Steve takes up calligraphy as it is ‘beautiful, historical, and artistically subtle’. The music at this point becomes very serial and reminds a bit of Philip Glass. As Steve Jobs’ love for Bach is well known and even mentioned a few times in this show, it might have been a good idea to write this section as a fugue, a musical form that is also ‘beautiful, historical, and artistically subtle’.

Jobs discovers Buddhism, and here the composer uses cultural references very well. Drumming and chanting create an eerie soundtrack to this scene. Most of Jobs’ lines are spoken, with the odd line sung to music that has a certain urgency.

We follow Jobs’ internal cleansing with his explanation of his strict vegan diet, which at least borders on an eating disorder if not crosses the line. The scene has a feeling of ridicule and feels insensitive.
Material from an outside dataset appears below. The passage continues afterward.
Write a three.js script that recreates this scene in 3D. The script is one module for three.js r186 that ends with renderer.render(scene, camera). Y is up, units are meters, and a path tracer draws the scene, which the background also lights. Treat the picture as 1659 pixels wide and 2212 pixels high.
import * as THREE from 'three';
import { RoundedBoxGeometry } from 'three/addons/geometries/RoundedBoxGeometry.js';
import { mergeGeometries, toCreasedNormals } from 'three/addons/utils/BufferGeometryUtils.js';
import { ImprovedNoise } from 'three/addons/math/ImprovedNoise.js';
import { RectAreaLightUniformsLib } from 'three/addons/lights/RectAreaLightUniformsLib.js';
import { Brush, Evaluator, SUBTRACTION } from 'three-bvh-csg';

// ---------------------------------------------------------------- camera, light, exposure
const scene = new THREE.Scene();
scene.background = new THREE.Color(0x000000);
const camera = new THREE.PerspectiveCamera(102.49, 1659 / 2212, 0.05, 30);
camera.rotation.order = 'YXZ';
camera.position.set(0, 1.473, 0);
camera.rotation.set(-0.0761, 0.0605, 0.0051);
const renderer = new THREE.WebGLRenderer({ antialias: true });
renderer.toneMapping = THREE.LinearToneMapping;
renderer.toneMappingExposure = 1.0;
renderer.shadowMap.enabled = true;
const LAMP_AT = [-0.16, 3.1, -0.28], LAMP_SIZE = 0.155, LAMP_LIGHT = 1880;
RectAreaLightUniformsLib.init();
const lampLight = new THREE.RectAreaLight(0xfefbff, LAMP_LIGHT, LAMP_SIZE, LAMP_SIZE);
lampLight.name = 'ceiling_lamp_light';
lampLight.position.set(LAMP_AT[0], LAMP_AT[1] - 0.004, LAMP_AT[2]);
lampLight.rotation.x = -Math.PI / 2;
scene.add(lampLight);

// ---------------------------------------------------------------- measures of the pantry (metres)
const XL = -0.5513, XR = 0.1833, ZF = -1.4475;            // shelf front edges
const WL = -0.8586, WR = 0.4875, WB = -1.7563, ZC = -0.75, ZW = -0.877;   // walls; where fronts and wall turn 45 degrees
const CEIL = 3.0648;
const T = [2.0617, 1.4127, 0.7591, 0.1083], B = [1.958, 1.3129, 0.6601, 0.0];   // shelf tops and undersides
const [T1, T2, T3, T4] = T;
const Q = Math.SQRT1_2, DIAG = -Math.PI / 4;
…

It went down well with the younger members of the audience, though.

Apple is founded, and a whirlwind of information follows. There is so much to Steve Jobs’ life that there isn’t really much time to stop and sing. There are few tunes in this production and hardly any points where the character Jobs halts and reflects, i.e., does the thing that really works in a musical.

The only number that stood out for me is ‘I’m back’, after Jobs returns to work at Apple. It is a cheesy show tune made even more fun with various colour slides popping up on the four monitors. Surprisingly this is more psychedelically than the LSD trip.

The show ends with the line ‘I am sorry I wasn’t there – I wish I had more time, now it is too late!’ and four muted interviews from different decades playing on a loop on the four monitors. This is a nice touch, showing the drastic physical change of Steve Jobs.